God’s primary will is about who we are and not what we do, and it is rooted in our identity, not our behavior. Many people misunderstand Christianity. They think it’s about doing this or not doing that, when in reality, it’s about communing with God. Even seasoned Christians sometimes forget this aspect as they search for God’s will in their lives. God wants each of us to be filled with his will and to understand who we are in Him. Only after that should we focus on God’s will in what we do.

Jesus died for us because of who we are. He didn’t die so that he could have more worker bees or so he could bring certain gifts into the Kingdom. Rather, he died for us because we are worth that sacrifice. Intrinsically and inherently, we are worth the sacrifice, and it’s not for anything we’ve done. Rather, it’s usually in spite of what we’ve done. God wants to commune with us in deep ways that will reveal his will for us, but only when we can accept who we are.

There is no strict formula for communing with Jesus, and there are many different ways to do it. Even though there isn’t a formula, we can still try different ways of communing. One great way is to set aside time to spend with Jesus. Going on a date with Jesus if you will. Making this time for Jesus, whatever it looks like, will bring you greater understanding of who you are and God’s will. And even though there’s no set formula, we’ll give you an example to try.

Take some time to yourself away from all the distractions of this world, where you can be alone in your time with Jesus. Put some lyric-less music on that you like. Dim the lights a little bit and make sure there’s no excess noise in the room. Invite Jesus in prayer to commune with you. You can keep it light and just talk about your day and the things you enjoyed doing. You can delve deep into your life, asking Jesus to illuminate the dark corridors and hidden areas of your past. Whatever you choose, just be sure to use your imagination to bring up concrete memories. Remember the smells and sensations. Then let Jesus speak into the scene as it unveils in your imagination.

You should expect a response from Jesus from within you. It won’t be gimmicky or some sort of test that you can propose to God. Instead, whatever God wants to communicate to you, should arise within you because your spirit and his are communing. Rely on the Spirit’s prompting and feel the nudges that God sends your way. There are a few things you should know about this practice in order to make it effective.
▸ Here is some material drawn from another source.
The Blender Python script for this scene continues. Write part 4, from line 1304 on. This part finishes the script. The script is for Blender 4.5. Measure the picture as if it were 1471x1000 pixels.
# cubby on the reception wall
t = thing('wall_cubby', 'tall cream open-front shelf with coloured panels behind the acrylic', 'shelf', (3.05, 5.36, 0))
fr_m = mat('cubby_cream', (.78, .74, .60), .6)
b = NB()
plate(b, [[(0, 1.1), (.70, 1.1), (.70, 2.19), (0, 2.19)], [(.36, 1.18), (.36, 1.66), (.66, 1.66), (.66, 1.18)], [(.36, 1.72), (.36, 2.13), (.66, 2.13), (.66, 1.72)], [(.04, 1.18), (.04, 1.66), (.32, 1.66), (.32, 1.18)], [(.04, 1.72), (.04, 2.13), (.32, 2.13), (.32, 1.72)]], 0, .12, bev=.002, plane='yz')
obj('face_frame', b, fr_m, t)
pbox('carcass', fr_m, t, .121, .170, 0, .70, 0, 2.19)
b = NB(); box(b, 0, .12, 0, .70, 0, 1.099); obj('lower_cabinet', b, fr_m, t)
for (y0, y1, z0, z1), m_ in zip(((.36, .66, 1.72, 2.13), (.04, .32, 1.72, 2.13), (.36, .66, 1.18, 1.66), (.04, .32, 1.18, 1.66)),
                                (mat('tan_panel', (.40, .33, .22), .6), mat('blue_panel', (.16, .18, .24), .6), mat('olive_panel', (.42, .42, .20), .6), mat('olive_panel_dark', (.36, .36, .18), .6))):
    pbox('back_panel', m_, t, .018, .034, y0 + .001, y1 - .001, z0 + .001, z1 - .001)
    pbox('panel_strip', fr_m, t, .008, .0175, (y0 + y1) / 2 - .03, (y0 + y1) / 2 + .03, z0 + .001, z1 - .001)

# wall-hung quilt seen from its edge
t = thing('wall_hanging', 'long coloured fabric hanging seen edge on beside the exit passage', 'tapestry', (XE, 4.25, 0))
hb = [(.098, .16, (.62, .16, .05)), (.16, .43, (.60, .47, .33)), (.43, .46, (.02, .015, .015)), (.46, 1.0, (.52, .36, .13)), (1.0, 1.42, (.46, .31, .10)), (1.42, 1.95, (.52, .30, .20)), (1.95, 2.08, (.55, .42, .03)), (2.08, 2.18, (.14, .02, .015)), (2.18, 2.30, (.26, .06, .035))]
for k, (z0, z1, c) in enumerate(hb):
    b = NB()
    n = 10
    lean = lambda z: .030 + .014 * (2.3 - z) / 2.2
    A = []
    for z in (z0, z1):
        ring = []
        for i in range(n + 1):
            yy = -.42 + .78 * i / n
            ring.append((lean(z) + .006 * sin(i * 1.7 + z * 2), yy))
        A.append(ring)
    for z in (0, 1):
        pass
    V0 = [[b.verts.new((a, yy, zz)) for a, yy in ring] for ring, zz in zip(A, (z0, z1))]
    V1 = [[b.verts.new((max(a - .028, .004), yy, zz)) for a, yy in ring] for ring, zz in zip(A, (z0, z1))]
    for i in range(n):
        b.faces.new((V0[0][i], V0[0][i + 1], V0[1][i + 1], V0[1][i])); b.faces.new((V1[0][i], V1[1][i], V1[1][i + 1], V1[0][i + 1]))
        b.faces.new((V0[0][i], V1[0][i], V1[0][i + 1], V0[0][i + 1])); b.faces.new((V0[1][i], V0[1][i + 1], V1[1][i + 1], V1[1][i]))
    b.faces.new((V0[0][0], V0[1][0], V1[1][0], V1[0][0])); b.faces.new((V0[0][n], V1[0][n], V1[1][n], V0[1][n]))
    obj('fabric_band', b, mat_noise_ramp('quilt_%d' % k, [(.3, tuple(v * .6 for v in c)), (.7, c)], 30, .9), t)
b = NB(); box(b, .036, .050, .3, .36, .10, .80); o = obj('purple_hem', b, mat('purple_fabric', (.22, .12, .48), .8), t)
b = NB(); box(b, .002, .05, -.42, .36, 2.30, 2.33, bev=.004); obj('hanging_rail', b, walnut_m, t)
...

The first is to pay attention. When we live a busy life, it crowds out God. God might try to shout to get your attention, but more than likely he will gently nudge you. It’s your job to be looking for the nudges. Pay attention to the things that seem out of place to you or different to you. When he nudges your heart or shows you something in your imagination, pay attention to it and make note of it. In this way, you can see the subtle ways in which God is talking to you.

The second is to embrace uncertainty. Not all of your inner stirrings will be God’s voice. Yet, some of them will be God’s voice. There is uncertainty when it comes to the spirit nudging you. There is one simple question that can help discern who is doing the nudging. Ask yourself: if I act on this, will it follow Jesus’ character? If the nudging prompts you to be more loving and self-sacrificial, then even if it isn’t God’s specific will, it is under God’s general will. Over analyzing the nudging of the spirit can paralyze action. Embrace the uncertainty and follow the simple question’s answer.

Spending time communing with God is never a waste. Even if you do nothing with God but talk and share memories with him, it will be an exercise that grows you closer to God. You might just be surprised at how effective it becomes to know who you are in God’s eyes. Try to remember God’s presence and how he stirs your spirit, and as you walk in the Who you will learn how to Do. Embrace the uncertainty and pay attention, and you’ll start a beautiful journey with God.


Reflection Questions:

  1. What additional questions and comments did you have about the sermon and supporting texts?
  2. Do you think imaging God in your memories is useful? Why or why not?
  3. Why is it so difficult to set aside time for God? What things do you have trouble pushing out of your mind?
  4. In what ways might you be able to incorporate those things into your time with God? Perhaps it’s an old memory or frustration with someone that you can imagine and share with God?
  5. Try out the sample exercise in the extended summary for a week. Did you feel any gentle nudges from God? If you did, what did it look like to act on them?